TASK BRIEF -
Write each record again exactly as it stands.
* begin EXCERPTED RECORDS *
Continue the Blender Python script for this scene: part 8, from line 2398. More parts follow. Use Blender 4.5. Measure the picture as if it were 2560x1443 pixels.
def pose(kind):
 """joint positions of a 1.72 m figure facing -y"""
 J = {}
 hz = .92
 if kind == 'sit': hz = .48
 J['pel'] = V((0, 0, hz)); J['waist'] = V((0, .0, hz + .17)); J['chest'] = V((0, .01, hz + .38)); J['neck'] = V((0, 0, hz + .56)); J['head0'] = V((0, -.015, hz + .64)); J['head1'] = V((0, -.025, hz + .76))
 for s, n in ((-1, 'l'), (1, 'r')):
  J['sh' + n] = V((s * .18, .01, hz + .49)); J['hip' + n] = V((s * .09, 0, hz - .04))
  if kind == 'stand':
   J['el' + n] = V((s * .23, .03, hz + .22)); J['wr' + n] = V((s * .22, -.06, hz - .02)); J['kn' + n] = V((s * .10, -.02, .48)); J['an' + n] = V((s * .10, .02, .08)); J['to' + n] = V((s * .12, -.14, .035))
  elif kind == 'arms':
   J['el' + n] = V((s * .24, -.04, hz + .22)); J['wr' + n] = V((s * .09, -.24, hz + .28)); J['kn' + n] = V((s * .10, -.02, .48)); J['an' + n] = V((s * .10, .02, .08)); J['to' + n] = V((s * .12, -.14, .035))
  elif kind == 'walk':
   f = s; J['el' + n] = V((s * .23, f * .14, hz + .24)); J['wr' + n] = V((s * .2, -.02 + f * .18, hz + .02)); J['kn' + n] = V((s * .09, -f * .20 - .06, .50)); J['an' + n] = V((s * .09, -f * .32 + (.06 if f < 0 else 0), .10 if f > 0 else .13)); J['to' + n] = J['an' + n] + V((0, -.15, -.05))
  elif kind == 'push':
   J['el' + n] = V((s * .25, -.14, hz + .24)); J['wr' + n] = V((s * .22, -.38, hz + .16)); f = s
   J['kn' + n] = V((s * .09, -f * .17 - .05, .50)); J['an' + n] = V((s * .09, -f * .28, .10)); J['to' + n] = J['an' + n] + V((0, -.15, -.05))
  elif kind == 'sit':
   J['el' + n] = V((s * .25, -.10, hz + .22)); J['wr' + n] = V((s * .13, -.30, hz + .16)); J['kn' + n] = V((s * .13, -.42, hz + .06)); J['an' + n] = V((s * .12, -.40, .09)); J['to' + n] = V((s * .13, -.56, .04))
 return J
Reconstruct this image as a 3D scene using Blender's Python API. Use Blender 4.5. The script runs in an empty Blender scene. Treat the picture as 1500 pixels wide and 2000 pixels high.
* end EXCERPTED RECORDS *
ANSWER TO THIS TASK -
Continue the Blender Python script for this scene: part 8, from line 2398. More parts follow. Use Blender 4.5. Measure the picture as if it were 2560x1443 pixels.
def pose(kind):
 """joint positions of a 1.72 m figure facing -y"""
 J = {}
 hz = .92
 if kind == 'sit': hz = .48
 J['pel'] = V((0, 0, hz)); J['waist'] = V((0, .0, hz + .17)); J['chest'] = V((0, .01, hz + .38)); J['neck'] = V((0, 0, hz + .56)); J['head0'] = V((0, -.015, hz + .64)); J['head1'] = V((0, -.025, hz + .76))
 for s, n in ((-1, 'l'), (1, 'r')):
  J['sh' + n] = V((s * .18, .01, hz + .49)); J['hip' + n] = V((s * .09, 0, hz - .04))
  if kind == 'stand':
   J['el' + n] = V((s * .23, .03, hz + .22)); J['wr' + n] = V((s * .22, -.06, hz - .02)); J['kn' + n] = V((s * .10, -.02, .48)); J['an' + n] = V((s * .10, .02, .08)); J['to' + n] = V((s * .12, -.14, .035))
  elif kind == 'arms':
   J['el' + n] = V((s * .24, -.04, hz + .22)); J['wr' + n] = V((s * .09, -.24, hz + .28)); J['kn' + n] = V((s * .10, -.02, .48)); J['an' + n] = V((s * .10, .02, .08)); J['to' + n] = V((s * .12, -.14, .035))
  elif kind == 'walk':
   f = s; J['el' + n] = V((s * .23, f * .14, hz + .24)); J['wr' + n] = V((s * .2, -.02 + f * .18, hz + .02)); J['kn' + n] = V((s * .09, -f * .20 - .06, .50)); J['an' + n] = V((s * .09, -f * .32 + (.06 if f < 0 else 0), .10 if f > 0 else .13)); J['to' + n] = J['an' + n] + V((0, -.15, -.05))
  elif kind == 'push':
   J['el' + n] = V((s * .25, -.14, hz + .24)); J['wr' + n] = V((s * .22, -.38, hz + .16)); f = s
   J['kn' + n] = V((s * .09, -f * .17 - .05, .50)); J['an' + n] = V((s * .09, -f * .28, .10)); J['to' + n] = J['an' + n] + V((0, -.15, -.05))
  elif kind == 'sit':
   J['el' + n] = V((s * .25, -.10, hz + .22)); J['wr' + n] = V((s * .13, -.30, hz + .16)); J['kn' + n] = V((s * .13, -.42, hz + .06)); J['an' + n] = V((s * .12, -.40, .09)); J['to' + n] = V((s * .13, -.56, .04))
 return J
Reconstruct this image as a 3D scene using Blender's Python API. Use Blender 4.5. The script runs in an empty Blender scene. Treat the picture as 1500 pixels wide and 2000 pixels high.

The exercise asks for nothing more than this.